The “speed kills” crowd warned of a massive uptick in road deaths as a result of repealing the NMSL – but it didn’t happen. Highway fatalities actually declined even as people were allowed to drive faster.

That is, were allowed to drive as fast as they had been driving prior to the repeal.

Arguably, the roads got safer because people could pay more attention to their driving – and to the driving of others – than worrying about radar traps and being ready at any moment to slam on the brakes.

Regardless, the fact remains that repealing the NMSL – and higher posted speed limits on most of the Interstate system – did not result in a fatality uptick. Speed didn’t kill.

So it can’t be that.

How about an increase in VMT? That’s statistics speak for Vehicle Miles Traveled – a complicated way of saying there are more cars on the road, driving more miles. Well, there probably are more cars on the road right now, today, than there were in say 2013. But not that much more. Not enough to account for the sharpest uptick in motor vehicle fatalities in 50 years.

It’s got to be something else.

But what?

Could it possibly be that government-mandated “safe” cars have become very distracting to drive? That we have passed a kind of idiot-proofing Event Horizon?

Might it be that the spike in motor vehicle fatalities is an unintended consequence of serial efforts to absolve – via technology – the driver of responsibility for paying attention to his driving?
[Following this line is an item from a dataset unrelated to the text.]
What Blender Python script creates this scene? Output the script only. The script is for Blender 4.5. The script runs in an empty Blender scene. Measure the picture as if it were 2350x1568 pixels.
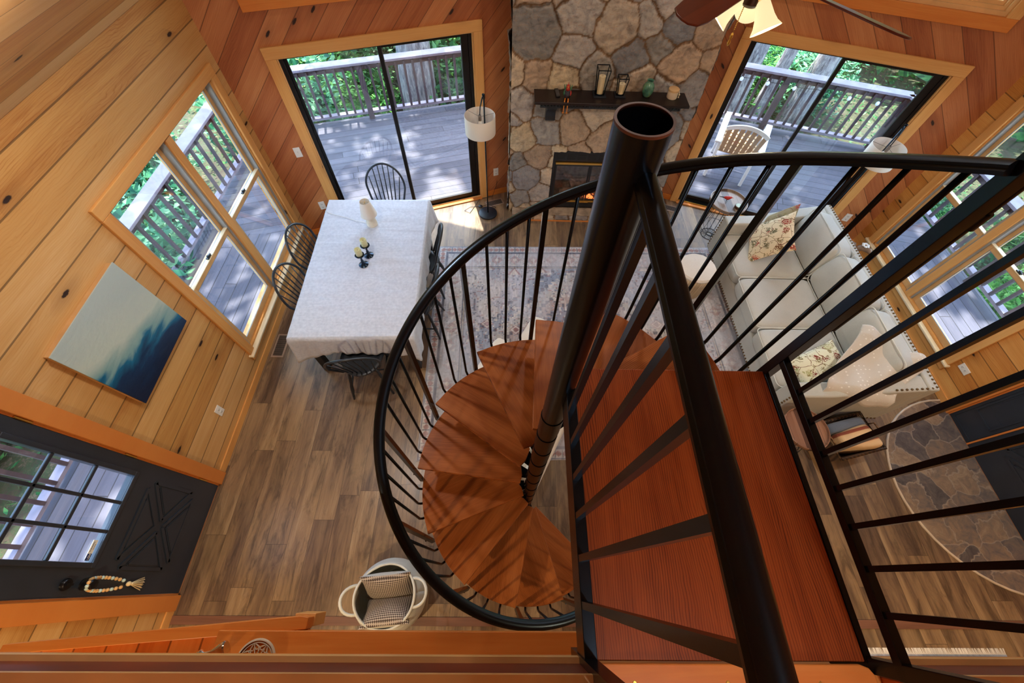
import bpy, math, random
import numpy as np
from mathutils import Vector, Matrix
PI = math.pi
random.seed(7)
scene = bpy.context.scene
col = scene.collection

# ---------------------------------------------------------------- camera
H = 3.98
def camera():
    cd = bpy.data.cameras.new('camera'); cam = bpy.data.objects.new('camera', cd); col.objects.link(cam)
    cd.sensor_width = 36.0; cd.lens = 914.0 / 2350.0 * 36.0; cd.clip_start = 0.02; cd.clip_end = 300
    d = Vector((1151 - 1175, -(1330 - 784), -914.0)).normalized(); up = -d
    yv = 784 + ((1187 - 1175) * up.x - 914.0 * up.z) / up.y
    Y = Vector((1187 - 1175, -(yv - 784), -914.0)).normalized()
    X = Y.cross(up)
    R = Matrix((X, Y, up))
    cam.matrix_world = Matrix.Translation((0, 0, H)) @ R.to_4x4()
    scene.camera = cam
camera()
scene.view_settings.view_transform = 'Standard'
scene.view_settings.look = 'None'
scene.view_settings.gamma = 1.0
scene.view_settings.use_curve_mapping = False
scene.view_settings.exposure = 1.0
CEIL_FILL_W = 13.5

# ---------------------------------------------------------------- sky and sun
w = bpy.data.worlds.new('sky'); scene.world = w; w.use_nodes = True
nt = w.node_tree; bg = nt.nodes['Background']
sk = nt.nodes.new('ShaderNodeTexSky'); sk.sky_type = 'NISHITA'; sk.sun_disc = False
sk.sun_elevation = math.radians(62); sk.sun_rotation = math.radians(15); sk.air_density = 1.2; sk.dust_density = 1.5
nt.links.new(sk.outputs[0], bg.inputs[0]); bg.inputs[1].default_value = 0.92
sd = bpy.data.lights.new('sun', 'SUN'); sd.energy = 11.0; sd.angle = math.radians(0.8); sd.color = (1.0, 0.95, 0.86)
so = bpy.data.objects.new('sun', sd); col.objects.link(so)
so.rotation_euler = Vector((-0.12, 0.42, 1.0)).to_track_quat('Z', 'Y').to_euler()

def lamp(name, loc, energy, color, size=0.1, kind='POINT', parent=None):
    l = bpy.data.lights.new(name, kind); l.energy = energy; l.color = color
    if kind == 'POINT': l.shadow_soft_size = size
    if kind == 'AREA': l.shape = 'DISK'; l.size = size
    o = bpy.data.objects.new(name, l); col.objects.link(o); o.location = loc
    if parent: o.parent = parent
    return o

# ---------------------------------------------------------------- mesh helpers
class MB:
    def __init__(s): s.v = []; s.f = []; s.M = None
    def add(s, vs, fs):
        n = len(s.v)
        if s.M is not None: vs = [tuple(s.M @ Vector(p)) for p in vs]
        s.v += [tuple(p) for p in vs]; s.f += [tuple(i + n for i in f) for f in fs]; return s
    def box(s, x0, x1, y0, y1, z0, z1):
        return s.add([(x0,y0,z0),(x1,y0,z0),(x1,y1,z0),(x0,y1,z0),(x0,y0,z1),(x1,y0,z1),(x1,y1,z1),(x0,y1,z1)],
                     [(0,3,2,1),(4,5,6,7),(0,1,5,4),(1,2,6,5),(2,3,7,6),(3,0,4,7)])
    def prism(s, poly, a, b, axis='z'):      # poly extruded from a to b along an axis
        n = len(poly)
        if sum(poly[i][0]*poly[(i+1)%n][1]-poly[(i+1)%n][0]*poly[i][1] for i in range(n)) < 0: poly = poly[::-1]
        def P(p, t): return (p[0],p[1],t) if axis == 'z' else ((p[0],t,p[1]) if axis == 'y' else (t,p[0],p[1]))
        vs = [P(p,a) for p in poly] + [P(p,b) for p in poly]
        fs = [tuple(range(n))[::-1], tuple(range(n,2*n))] + [(i,(i+1)%n,n+(i+1)%n,n+i) for i in range(n)]
        if (axis == 'y'): fs = [f[::-1] for f in fs]
        if b < a: fs = [f[::-1] for f in fs]
        return s.add(vs, fs)
    def tube(s, pts, r, n=8, closed=False, cap=True):
        pts = [Vector(p) for p in pts]; m = len(pts); rs = r if isinstance(r, (list, tuple)) else [r]*m
        vs = []; prev = None
        for i, p in enumerate(pts):
            a = pts[(i-1) % m] if (i > 0 or closed) else p; b = pts[(i+1) % m] if (i < m-1 or closed) else p
            t = (b - a).normalized()
            if prev is None:
                u = t.cross(Vector((0,0,1)));
                if u.length < .1: u = t.cross(Vector((1,0,0)))
            else: u = prev - t * prev.dot(t)
            u.normalize(); prev = u; w_ = t.cross(u)
            for k in range(n):
                a_ = 2*PI*k/n; vs.append(p + (u*math.cos(a_) + w_*math.sin(a_)) * rs[i])
        fs = []
        for i in range(m if closed else m-1):
            for k in range(n):
                j = (i+1) % m; fs.append((i*n+k, i*n+(k+1)%n, j*n+(k+1)%n, j*n+k))
        if cap and not closed: fs += [tuple(range(n))[::-1], tuple((m-1)*n+k for k in range(n))]
        return s.add(vs, fs)
    def bar(s, a, b, w_, h=None, up=(0,0,1)):   # rectangular bar from a to b
        h = h or w_; return s.sweep([(-w_/2,-h/2),(w_/2,-h/2),(w_/2,h/2),(-w_/2,h/2)], [a, b], up)
    def sweep(s, prof, pts, up=(0,0,1), cap=True):
        pts = [Vector(p) for p in pts]; m = len(pts); n = len(prof); vs = []; up = Vector(up)
        for i, p in enumerate(pts):
            t = (pts[min(i+1,m-1)] - pts[max(i-1,0)]).normalized()
            u = t.cross(up);
            if u.length < .05: u = t.cross(Vector((1,0,0)))
            u.normalize(); w_ = u.cross(t)
            vs += [p + u*q[0] + w_*q[1] for q in prof]
        fs = [(i*n+k, i*n+(k+1)%n, (i+1)*n+(k+1)%n, (i+1)*n+k) for i in range(m-1) for k in range(n)]
        fs = [f[::-1] for f in fs]
        if cap: fs += [tuple(range(n)), tuple((m-1)*n+k for k in range(n))[::-1]]
        return s.add(vs, fs)
    def lathe(s, prof, n=32, c=(0,0,0), cap=True, a0=0, a1=2*PI):
        m = len(prof); vs = [(c[0]+r*math.cos(2*PI*k/n), c[1]+r*math.sin(2*PI*k/n), c[2]+z) for r, z in prof for k in range(n)]
        fs = [(i*n+k, i*n+(k+1)%n, (i+1)*n+(k+1)%n, (i+1)*n+k) for i in range(m-1) for k in range(n)]
        if cap:
            if prof[0][0] > 1e-4: fs.append(tuple(range(n))[::-1])
            if prof[-1][0] > 1e-4: fs.append(tuple((m-1)*n+k for k in range(n)))
        return s.add(vs, fs)
    def ball(s, c, r, n=12, m=8, sc=(1,1,1)):
        vs = [(c[0]+sc[0]*r*math.sin(PI*i/m)*math.cos(2*PI*k/n), c[1]+sc[1]*r*math.sin(PI*i/m)*math.sin(2*PI*k/n), c[2]-sc[2]*r*math.cos(PI*i/m)) for i in range(m+1) for k in range(n)]
        return s.add(vs, [(i*n+k, i*n+(k+1)%n, (i+1)*n+(k+1)%n, (i+1)*n+k) for i in range(m) for k in range(n)])
    def grid(s, fn, nu, nv, wrap=False):
        vs = [fn(i/nu, j/nv) for j in range(nv+1) for i in range(nu+1)]
        return s.add(vs, [(j*(nu+1)+i, j*(nu+1)+i+1, (j+1)*(nu+1)+i+1, (j+1)*(nu+1)+i) for j in range(nv) for i in range(nu)])
    def cushion(s, cx, cy, cz, sx, sy, sz, p=0.16, n=14, puff=1.0):    # a rounded pillow block
        def sh(t): t = 2*t-1; return t
        vs=[]; 
        for side in (1, -1):
            def fn(u, v, side=side):
                a, b = sh(u), sh(v); e = max(0, (1-abs(a)**6)*(1-abs(b)**6))**0.35; dome = 1 - .35*puff*(a*a+b*b)/2
                k = 1 - .04*puff*(a*a*b*b)
                return (cx+a*sx/2*k, cy+(b*side)*sy/2*k, cz+side*sz/2*e*dome)
            s.grid(fn, n, n)
        return s
    def build(s, name, mat=None, parent=None, smooth=False, bevel=0, loc=None, sub=0, seg=2):
        me = bpy.data.meshes.new(name); me.from_pydata(s.v, [], s.f); me.update()
        o = bpy.data.objects.new(name, me); col.objects.link(o)
        if mat: me.materials.append(mat)
        if smooth:
            me.polygons.foreach_set('use_smooth', [True]*len(me.polygons))
            if smooth == 'auto':
                md = o.modifiers.new('es','EDGE_SPLIT'); md.split_angle = math.radians(40)
        if bevel:
            b = o.modifiers.new('bevel','BEVEL'); b.width = bevel; b.segments = seg; b.limit_method = 'ANGLE'; b.angle_limit = math.radians(40)
            me.polygons.foreach_set('use_smooth', [True]*len(me.polygons))
            b.harden_normals = False
            ws = o.modifiers.new('wn','WEIGHTED_NORMAL')
        if sub:
            q = o.modifiers.new('sub','SUBSURF'); q.levels = sub; q.render_levels = sub
        if parent: o.parent = parent
        if loc is not None: o.location = loc
        return o
def T(x=0, y=0, z=0, rz=0, rx=0, ry=0): return Matrix.Translation((x,y,z)) @ Matrix.Rotation(rz,4,'Z') @ Matrix.Rotation(ry,4,'Y') @ Matrix.Rotation(rx,4,'X')
def B(*a): return MB().box(*a)
def tag(o, label, cat, group=None, kind=None):
    o['label'] = label; o['category'] = cat
    if group: o['group'] = group
    if kind: o['kind'] = kind
    return o
def thing(name, label, cat, loc=(0,0,0), rz=0, group=None, M=None):
    o = bpy.data.objects.new(name, None); col.objects.link(o); o.empty_display_size = .1
    if M is not None: o.matrix_world = M
    else: o.location = loc; o.rotation_euler = (0,0,rz)
    return tag(o, label, cat, group)
def struct(o, cat=None, label=None):
    o['kind'] = 'structure'
    if label: o['label'] = label; o['category'] = cat
    return o
def dup(root, loc=None, rz=None, label=None, M=None):
    r = root.copy(); col.objects.link(r)
    if M is not None: r.matrix_world = M
    if loc is not None: r.location = loc
    if rz is not None: r.rotation_euler = (0,0,rz)
    if label: r['label'] = label
    for ch in list(root.children):
        c = ch.copy(); col.objects.link(c); c.parent = r
        for g in ch.children:
            d = g.copy(); col.objects.link(d); d.parent = c
    return r

# ---------------------------------------------------------------- materials
def lin(c):
    return tuple(((x/255)/12.92 if x/255 <= .04045 else ((x/255+.055)/1.055)**2.4) for x in c) + (1,)
class NT:
    def __init__(s, name):
        s.m = bpy.data.materials.new(name); s.m.use_nodes = True; s.t = s.m.node_tree; s.b = s.t.nodes['Principled BSDF']
        s.o = s.t.nodes['Material Output']
    def n(s, ty, _a=None, **kw):
        nd = s.t.nodes.new('ShaderNode'+ty)
        for k, v in (_a or {}).items(): setattr(nd, k, v)
        for k, v in kw.items():
            i = int(k[1:]) if k[0] == 'i' and k[1:].isdigit() else k
            if isinstance(v, bpy.types.NodeSocket): s.t.links.new(v, nd.inputs[i])
            else: nd.inputs[i].default_value = v
        return nd
    def math(s, op, a, b=None, c=None, clamp=False):
        kw = {'i0': a}
        if b is not None: kw['i1'] = b
        if c is not None: kw['i2'] = c
        return s.n('Math', {'operation': op, 'use_clamp': clamp}, **kw).outputs[0]
    def dot(s, vec, d): return s.n('VectorMath', {'operation': 'DOT_PRODUCT'}, i0=vec, i1=d).outputs['Value']
    def comb(s, x, y, z=0.0): return s.n('CombineXYZ', None, i0=x, i1=y, i2=z).outputs[0]
    def noise(s, vec, scale=1, detail=3, rough=.5, dist=0): 
        return s.n('TexNoise', None, Vector=vec, Scale=scale, Detail=detail, Roughness=rough, Distortion=dist).outputs['Fac']
    def ramp(s, fac, stops, interp='LINEAR'):
        r = s.n('ValToRGB', None, i0=fac); e = r.color_ramp; e.interpolation = interp
        while len(e.elements) < len(stops): e.elements.new(.5)
        for k, (p, c) in enumerate(stops):
            e.elements[k].position = p; e.elements[k].color = c if len(c) == 4 else tuple(c)+(1,)
        return r.outputs[0]
    def mix(s, fac, a, b, bt='MIX'):
        nd = s.t.nodes.new('ShaderNodeMix'); nd.data_type = 'RGBA'; nd.blend_type = bt
        for i, v in ((0, fac), (6, a), (7, b)):
            if isinstance(v, bpy.types.NodeSocket): s.t.links.new(v, nd.inputs[i])
            else: nd.inputs[i].default_value = v
        return nd.outputs[2]
    def obj(s): return s.n('TexCoord').outputs['Object']
    def set(s, **kw):
        for k, v in kw.items():
            k = k.replace('_', ' ')
            if isinstance(v, bpy.types.NodeSocket): s.t.links.new(v, s.b.inputs[k])
            else: s.b.inputs[k].default_value = v
        return s
    def bump(s, h, strength=.3, dist=.01):
        b = s.n('Bump', None, Strength=strength, Distance=dist, Height=h); s.t.links.new(b.outputs[0], s.b.inputs['Normal'])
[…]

Is it possible that encumbering cars with so much technology meant, ostensibly, to prevent accidents from happening has instead made accidents more rather than less likely – as a result of warning buzzer/light/vibrating steering wheel overload?

That makes sense.

And, it correlates.

The sudden, dramatic uptick in fatalities over the past 2-3 years coincides almost exactly with the filtering into the general circulation of what are advertised as being active “safety” technologies. These differ from the ones we’re used to – like anti-lock brakes and traction control and even air bags – which are reactive technologies that step in (or do something, like explode in your face) only when the car is actually crashing or on the cusp of crashing.